Face à ces multiples interpellations, Aïssata Tall Sall qui a été précédée à ce poste par Mankeur Ndiaye, Amadou Ba, évoque la séparation des pouvoirs pour se justifier. Ce que n’entend pas laisser prospérer Yakham MBAYE, pour qui, Aïssata TALL SALL ne doit pas évoquer le secret de l’enquête et la séparation du pouvoir pour échapper à ses responsabilités. Selon lui, « les passeports diplomatiques n’ont pas été délivrés au ministère de la Défense, c’est au ministère des Affaires étrangères ».

Avec l’installation de la commission Ad hoc chargée de se pencher sur la levée de l’immunité parlementaire des députés Boubacar Biaye et Mamadou Sall, la question est de savoir si cette affaire ne sera pas une affaire Boughazeli bis et que les vrais complices ne seront jamais connus encore moins, les responsabilités situées

Pour rappel, en 2015 déjà la DIC procédait au démantèlement d’un réseau de trafic de passeports diplomatiques. Huit personnes ont été arrêtées par la Division des investigations criminelles dans le cadre d’une enquête où le fils d’un célèbre chef religieux était le cerveau de la bande. Ce dernier revendait les passeports à 4 millions de de francs Cfa. Et c’est au Maroc que le scandale a été éventé. Fait bizarre, à l’époque des faits, Mankeur Ndiaye le ministre des Affaires étrangères avait signalé un lot de plus de 200 passeports « perdus ».

Quelques jours plus tard, six personnes détentrices de ces passeports signalés ont été interceptées à Casablanca, au Maroc. Elles voulaient rallier l’Europe. Refoulés à Dakar, les mis en cause ont été automatiquement arrêtés par la police de l’aéroport.
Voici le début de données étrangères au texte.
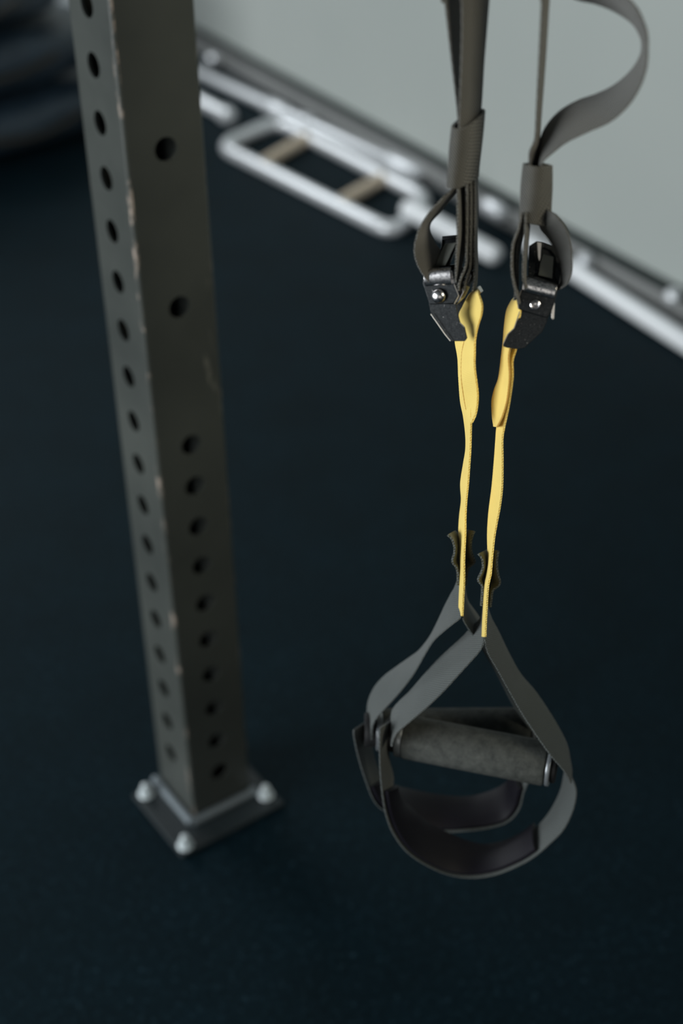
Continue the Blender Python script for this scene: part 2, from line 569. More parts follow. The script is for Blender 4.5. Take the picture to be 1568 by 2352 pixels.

Interrogés, ils ont avoué avoir acheté les passeports à 4 millions chacun auprès d’un fils d’un célèbre chef religieux. Quelques jours plus tard, deux autres personnes détentrices de passeports diplomatiques faisant partie du lot des 200 disparus ont été arrêtées au Maroc et reconduites au Sénégal. Toutes les huit personnes ont été confiées à la Division des investigations criminelles (Dic) qui a hérité de l’enquête.